By Tabora Bojang
The government has stepped up efforts to bring in the new National Accreditation and Quality Assurance Authority ((NAQAA) Act, envisaged as a comprehensive solution for efficient control and oversight of tertiary and higher education institutions in the country.
The bill, which passed a second reading in the Assembly yesterday, seeks among other things to increase registration fee for tertiary and higher education institutions.
“To open a university in The Gambia, until this bill is passed, one must pay D75,000,00 while for a tertiary institution, the fee is D50,000,00. This does not make sense because the tuition fee for one or two students will cover that cost and that is it! No wonder standards are where they are”, higher education minister Badara Joof told deputies as he tabled the bill.
Established by an act of parliament repealing the National Training Authority (NTA), NAQAA is mandated to serve as the regulatory body for the implementation of accreditation and quality assurance standards for the country’s tertiary and higher education institutions.
The proposed bill also seeks to provide a detailed and “proper legal framework for NAQAA to supervise and govern” the public and private tertiary and higher education institutions.
Minister Joof said the new bill intends to revamp the procedure governing the registration of tertiary institutions, increase registration fees and place bonds in case of defaults, in a bid to provide quality services to the people, by the indigenizing and domesticating both the curriculum and the skills that are needed, receptive and responsive to the development imperatives of the country. He disclosed that his ministry has been encountering problems in its attempt to close some “so-called universities” operating without “professors or lectures in relevant subjects” or those not able to “pay salaries for months while collecting tuition fees.”

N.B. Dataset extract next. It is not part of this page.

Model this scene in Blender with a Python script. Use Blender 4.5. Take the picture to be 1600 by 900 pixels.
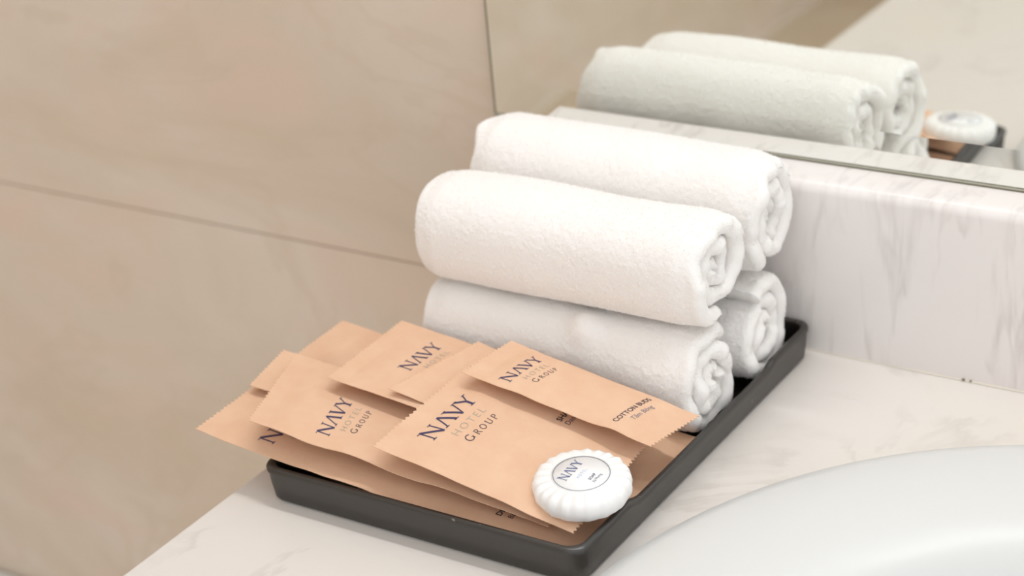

“You cannot go and rent a house in Banjulinding, Lamin or London Corner and call it a university, without even professors or lecturers in the most relevant subjects. We have raided most of them with the help of the Inspector General of Police to close them. Some have gone even to the level of the president and are trying to lobby behind doors for us to accept it. But I am putting my job on the line for it. I don’t want to be associated with a legacy of mediocrity,” Minister Joof insisted.